Интонационный контраст двух голосов, пожалуй, еще более резок в том, как они относятся к своей национальности. Анри-Пьер ни разу не упоминает, что он француз. Хелен же не только повторяет и подчеркивает, что она немка: этот факт наполняет ее гордостью. Она далека от того, чтобы считать свою национальность случайностью: она рассматривает ее скорее как награду. В то же время она без всяких угрызений совести оборачивается спиной к своему языку, при необходимости переходит на английский, на французский; в то время как Анри-Пьер лишь в тех случаях говорит по-немецки или по-английски, если ему доставляет удовольствие процесс перехода на них — или если у него нет другого выхода. Однажды, когда они, во время очередной распри, достигают вершины гнева и действительно кажется, что словами своими они отрезали все пути, по которым еще могли бы вернуться к святой взаимности, Анри-Пьер очень резко кричит на Хелен, чтобы она говорила теперь по-немецки. То есть у него вырывается не то, что в таких случаях было бы логично: чтобы она заткнулась, ибо тогда он бы отверг ее как человека, а на такой роковой шаг способна скорее Хелен. Эта его грубость — как бы приговор, вынесенный задним числом. Ее немецкая речь — не французская, и уж если они как люди дошли до такой точки, тогда он отказывается иметь с ней и общий язык.
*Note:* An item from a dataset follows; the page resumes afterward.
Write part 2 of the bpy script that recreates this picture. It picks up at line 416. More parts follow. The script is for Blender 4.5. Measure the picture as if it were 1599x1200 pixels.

Правда, он не против того, чтобы продолжить спор, но немка пускай будет немкой, а француз — французом; это — условие дальнейшего общения. Он словно выталкивает ее из мира культуры, куда до сих пор милостиво пускал; хотя, если в следующий момент им не удастся перевести эту словесную битву в диалог тел, тогда и он сам не может быть человеком[34]. «Или я люблю Пьера, или всех прочих мужчин. Если я не могу любить Пьера, тогда буду любить всех остальных». Хелен опять попала в десятку. У коллективной идентичности есть какие-то шансы в сфере любви лишь при том условии, что о ней говорят влюбленные. И тут действительно: или кто-то один, или все, и тогда остается лишь слушать заключительный хор Девятой симфонии.